Transcribe the data in full and exactly, omitting any pictures.

--*--

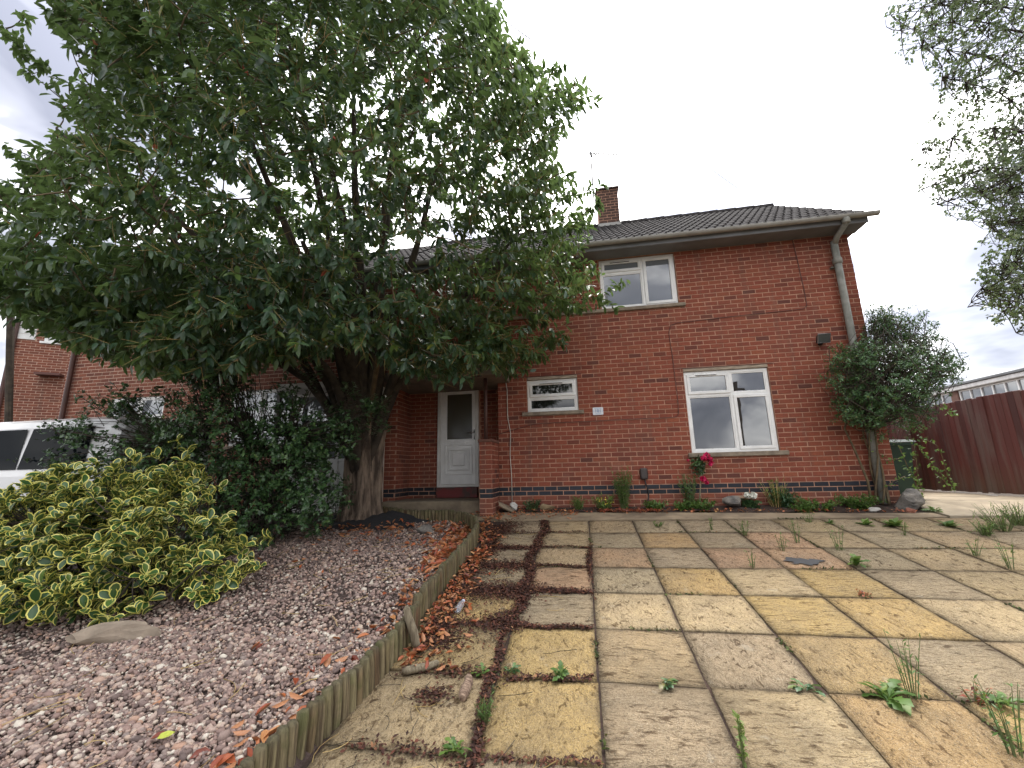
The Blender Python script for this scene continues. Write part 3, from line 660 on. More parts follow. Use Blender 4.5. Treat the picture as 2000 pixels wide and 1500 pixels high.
window(nb, NO[0]+4.705, NO[0]+6.245, .95, 2.155, .03, [(0, .5, 0, 1, True, True), (.5, 1, 0, 1, False, False)], glass=GLASSN)
window(nb, NO[0]+2.755, NO[0]+4.245, 3.337, 4.385, .03, [(0, .5, 0, 1, True, True), (.5, 1, 0, 1, False, False)], glass=GLASSN)
bx('sill', NO[0]+1.4, NO[0]+3.02, -.05, .1, .455, .522, SILL, nb); bx('sill', NO[0]+4.62, NO[0]+6.33, -.05, .1, .88, .947, SILL, nb)
nr = MB(); nr.add([(-11.4, EY, EZ), (-2.46, EY, EZ), (-2.46, RY, RZ), (-11.4, RY, RZ), (-11.4, 2*RY-EY, EZ), (-2.46, 2*RY-EY, EZ)], [(0, 1, 2, 3), (3, 2, 5, 4)])
nroof = nr.build('roof', ROOFM, nb)
Tn, Mn = [], []
for r in range(nrow):
    for c in range(30): Tn.append((-2.62-c*TW*.985, EY-.05+r*gauge*math.cos(sa), EZ-.023+r*gauge*math.sin(sa))); Mn.append(Rm)
bulk('roof_tiles', TB, np.array(Mn), np.array(Tn), ROOFM, nroof, smooth=False, kind='stuff')
bx('fascia', -11.4, -2.47, EY+.03, EY+.055, 4.385, 4.50, SOFFIT, nb); bx('soffit', -11.4, -2.47, EY+.056, -.002, 4.40, 4.418, SOFFIT, nb, b=0)
MB().tube([(-11.4, EY-.045, 4.47), (-2.47, EY-.045, 4.47)], .05, 10).build('gutter', GUTTER, nb)
MB().tube([(-10.72, -.08, 4.4), (-10.72, -.08, -.5)], .05, 10).build('downpipe', DPIPE, nb)
# white glazed porch of the attached house
pe = MB()
for x0 in (-4.68, -3.70, -2.72): pe.box(x0, x0+.075, -.02, .06, -.5, 2.0, b=.006)
pe.box(-4.62, -2.70, -.018, .058, 1.93, 1.995, b=.006).box(-4.62, -2.70, -.016, .058, .55, .62, b=.006).box(-4.62, -2.70, -.016, .058, -.5, -.38, b=.006)
pen = pe.build('porch_frame', UPVC, nb)
for x0 in (-4.605, -3.625):
    MB().box(x0, x0+.9, .0, .03, -.38, .55, b=.004).build('panel', UPVC, pen); MB().box(x0, x0+.9, .005, .025, .62, 1.93).build('pane', GLASSN, pen)
bx('porch_roof', -4.75, -2.60, -.5, .64, 2.0, 2.13, UPVCD, nb, b=.012); bx('white_board', -2.735, -2.632, -.10, -.06, -.33, 1.45, UPVC, nb, b=.004)
MB().box(-4.8, -4.72, -.45, -.38, -.5, 2.0, b=.004).build('porch_post', BROWN, nb)
# next house to the left, turned towards the road
A = Vector((-14.8, 2.56, 0)); wa = math.atan2(.59, .81); B = A-Vector((.81, .59, 0)).normalized()*1.36
wing = empty('brick_house', (B.x-1, B.y+2, -.5), 'brick house at the far left edge with a white panel and a small window upstairs', 'house')
wop = [(-.01, .42, 4.68, 5.6), (.62, 1.5, 4.66, 5.6)]
ww = wall_face('wall', B, wa, 4.0, -.9, 5.9, [wop[1]], MORTARL, wing, .1)
bricks(ww, B, wa, 4.0, -5, 71, wop, lambda r, u: BRICKL, {BRICKL: 250}, lambda u, v: (u < 160) and (550 < v < 830))
ux = Vector((math.cos(wa), math.sin(wa), 0)); un = Vector((math.sin(wa), -math.cos(wa), 0))
def onw(u, z, d): return B+ux*u+un*d+Vector((0, 0, z))
def wbox(name, u0, u1, z0, z1, d0, d1, m, par):
    b = MB(); v = [onw(u, z, d) for z in (z0, z1) for u, d in ((u0, d0), (u1, d0), (u1, d1), (u0, d1))]
    b.add(v, [(0, 1, 2, 3), (7, 6, 5, 4), (0, 4, 5, 1), (1, 5, 6, 2), (2, 6, 7, 3), (3, 7, 4, 0)]); return b.build(name, m, par)
for k in range(5): wbox('board', .0, .41, 4.69+k*.182, 4.86+k*.182, -.02, .025, UPVC, wing)
wf = wbox('window', .62, 1.5, 4.67, 4.74, -.05, .01, UPVC, wing); wbox('pane', .69, 1.48, 4.74, 5.58, -.05, -.03, GLASSN, wf); wbox('frame', .62, .69, 4.74, 5.59, -.05, .01, UPVC, wf); wbox('frame', 1.1, 1.16, 4.74, 5.59, -.05, .011, UPVC, wf); wbox('sill', .54, 1.58, 4.60, 4.665, -.02, .06, UPVC, wf)
wbox('shelter', .66, 1.24, 3.55, 3.62, .0, .30, CABLED, wing)
wbox('fascia', -.1, 4.1, 5.78, 5.96, .03, .36, UPVC, wing); wbox('flat_roof', -.12, 4.12, 5.97, 6.05, -5, .4, SOFFIT, wing)
MB().tube([onw(-.03, -.5, .06), onw(-.03, 5.75, .06)], .06, 8).build('downpipe', DPIPE, wing)
wb2 = MB(); wb2.add([onw(0, -.9, 0), onw(0, 5.9, 0), onw(0, 5.9, -5), onw(0, -.9, -5)], [(0, 1, 2, 3)]); wb2.build('side_wall', MORTARL, wing)
tag(MB().tube([at(14, 960, 8.6), at(22, 560, 8.6)], .06, 8).build('wooden_pole', BARKD, None), 'weathered wooden pole in front of the brick house at far left', 'pole')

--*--

| Exercise result |
The Blender Python script for this scene continues. Write part 3, from line 660 on. More parts follow. Use Blender 4.5. Treat the picture as 2000 pixels wide and 1500 pixels high.
window(nb, NO[0]+4.705, NO[0]+6.245, .95, 2.155, .03, [(0, .5, 0, 1, True, True), (.5, 1, 0, 1, False, False)], glass=GLASSN)
window(nb, NO[0]+2.755, NO[0]+4.245, 3.337, 4.385, .03, [(0, .5, 0, 1, True, True), (.5, 1, 0, 1, False, False)], glass=GLASSN)
bx('sill', NO[0]+1.4, NO[0]+3.02, -.05, .1, .455, .522, SILL, nb); bx('sill', NO[0]+4.62, NO[0]+6.33, -.05, .1, .88, .947, SILL, nb)
nr = MB(); nr.add([(-11.4, EY, EZ), (-2.46, EY, EZ), (-2.46, RY, RZ), (-11.4, RY, RZ), (-11.4, 2*RY-EY, EZ), (-2.46, 2*RY-EY, EZ)], [(0, 1, 2, 3), (3, 2, 5, 4)])
nroof = nr.build('roof', ROOFM, nb)
Tn, Mn = [], []
for r in range(nrow):
    for c in range(30): Tn.append((-2.62-c*TW*.985, EY-.05+r*gauge*math.cos(sa), EZ-.023+r*gauge*math.sin(sa))); Mn.append(Rm)
bulk('roof_tiles', TB, np.array(Mn), np.array(Tn), ROOFM, nroof, smooth=False, kind='stuff')
bx('fascia', -11.4, -2.47, EY+.03, EY+.055, 4.385, 4.50, SOFFIT, nb); bx('soffit', -11.4, -2.47, EY+.056, -.002, 4.40, 4.418, SOFFIT, nb, b=0)
MB().tube([(-11.4, EY-.045, 4.47), (-2.47, EY-.045, 4.47)], .05, 10).build('gutter', GUTTER, nb)
MB().tube([(-10.72, -.08, 4.4), (-10.72, -.08, -.5)], .05, 10).build('downpipe', DPIPE, nb)
# white glazed porch of the attached house
pe = MB()
for x0 in (-4.68, -3.70, -2.72): pe.box(x0, x0+.075, -.02, .06, -.5, 2.0, b=.006)
pe.box(-4.62, -2.70, -.018, .058, 1.93, 1.995, b=.006).box(-4.62, -2.70, -.016, .058, .55, .62, b=.006).box(-4.62, -2.70, -.016, .058, -.5, -.38, b=.006)
pen = pe.build('porch_frame', UPVC, nb)
for x0 in (-4.605, -3.625):
    MB().box(x0, x0+.9, .0, .03, -.38, .55, b=.004).build('panel', UPVC, pen); MB().box(x0, x0+.9, .005, .025, .62, 1.93).build('pane', GLASSN, pen)
bx('porch_roof', -4.75, -2.60, -.5, .64, 2.0, 2.13, UPVCD, nb, b=.012); bx('white_board', -2.735, -2.632, -.10, -.06, -.33, 1.45, UPVC, nb, b=.004)
MB().box(-4.8, -4.72, -.45, -.38, -.5, 2.0, b=.004).build('porch_post', BROWN, nb)
# next house to the left, turned towards the road
A = Vector((-14.8, 2.56, 0)); wa = math.atan2(.59, .81); B = A-Vector((.81, .59, 0)).normalized()*1.36
wing = empty('brick_house', (B.x-1, B.y+2, -.5), 'brick house at the far left edge with a white panel and a small window upstairs', 'house')
wop = [(-.01, .42, 4.68, 5.6), (.62, 1.5, 4.66, 5.6)]
ww = wall_face('wall', B, wa, 4.0, -.9, 5.9, [wop[1]], MORTARL, wing, .1)
bricks(ww, B, wa, 4.0, -5, 71, wop, lambda r, u: BRICKL, {BRICKL: 250}, lambda u, v: (u < 160) and (550 < v < 830))
ux = Vector((math.cos(wa), math.sin(wa), 0)); un = Vector((math.sin(wa), -math.cos(wa), 0))
def onw(u, z, d): return B+ux*u+un*d+Vector((0, 0, z))
def wbox(name, u0, u1, z0, z1, d0, d1, m, par):
    b = MB(); v = [onw(u, z, d) for z in (z0, z1) for u, d in ((u0, d0), (u1, d0), (u1, d1), (u0, d1))]
    b.add(v, [(0, 1, 2, 3), (7, 6, 5, 4), (0, 4, 5, 1), (1, 5, 6, 2), (2, 6, 7, 3), (3, 7, 4, 0)]); return b.build(name, m, par)
for k in range(5): wbox('board', .0, .41, 4.69+k*.182, 4.86+k*.182, -.02, .025, UPVC, wing)
wf = wbox('window', .62, 1.5, 4.67, 4.74, -.05, .01, UPVC, wing); wbox('pane', .69, 1.48, 4.74, 5.58, -.05, -.03, GLASSN, wf); wbox('frame', .62, .69, 4.74, 5.59, -.05, .01, UPVC, wf); wbox('frame', 1.1, 1.16, 4.74, 5.59, -.05, .011, UPVC, wf); wbox('sill', .54, 1.58, 4.60, 4.665, -.02, .06, UPVC, wf)
wbox('shelter', .66, 1.24, 3.55, 3.62, .0, .30, CABLED, wing)
wbox('fascia', -.1, 4.1, 5.78, 5.96, .03, .36, UPVC, wing); wbox('flat_roof', -.12, 4.12, 5.97, 6.05, -5, .4, SOFFIT, wing)
MB().tube([onw(-.03, -.5, .06), onw(-.03, 5.75, .06)], .06, 8).build('downpipe', DPIPE, wing)
wb2 = MB(); wb2.add([onw(0, -.9, 0), onw(0, 5.9, 0), onw(0, 5.9, -5), onw(0, -.9, -5)], [(0, 1, 2, 3)]); wb2.build('side_wall', MORTARL, wing)
tag(MB().tube([at(14, 960, 8.6), at(22, 560, 8.6)], .06, 8).build('wooden_pole', BARKD, None), 'weathered wooden pole in front of the brick house at far left', 'pole')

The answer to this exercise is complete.